There will be no set prices on Thursday, with a barter-type system for the items that include handmade props from well-known designer Wendy Todd.

“I think it’ll be a lot of, we’ll point and make a suggestion and then ask people to make us an offer,” Packer said.

Packer said that one unique item was a “beautiful straw hat” that was created for the Edward Lear character in Slingsby’s major opera production, Ode to Nonsense.

He said the company, which had a focus on its environmental impact, had already rehomed many sets and props from its productions, adding that most items not sold at the garage sale would go to charity, and a small amount of “rubbish” would end up in landfill.

Packer was unsure how many people would turn up, but said that “this is about passing these materials on to other people”.

“We may be overwhelmed, or it might just be 15 friends, and either will be fine, probably.

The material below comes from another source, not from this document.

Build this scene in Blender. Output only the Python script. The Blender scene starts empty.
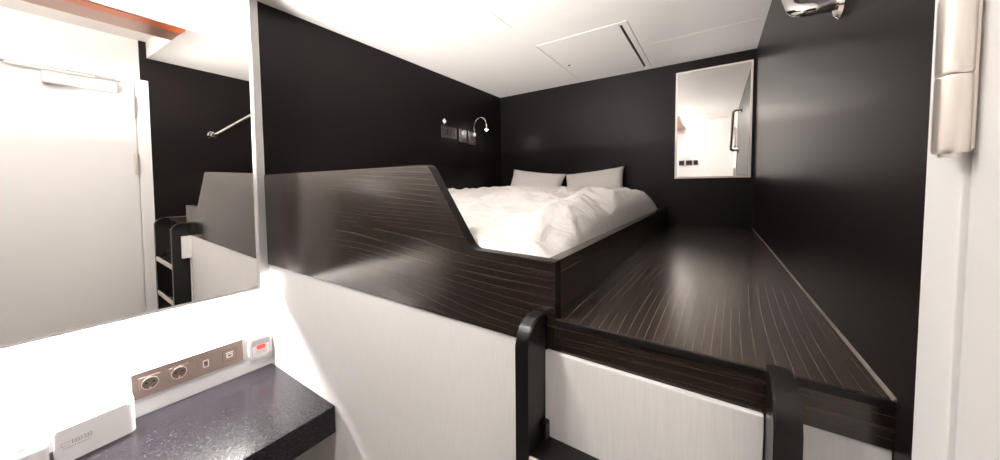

Forty friends would be wonderful,” he said.

In the meantime, Slingsby will continue touring its show, A Concise Compendium of Wonder, to places like Whyalla, with a final concert planned towards the end of next year.

“There will be an event or concert or a combination of things that will be the final farewell to the company – sort of vale Slingsby in some ways,” Packer said.

Slingsby’s last garage sale takes place at 96 Glen Osmond Road, Parkside, on Thursday, May 28, from 11.30am to 7.30pm.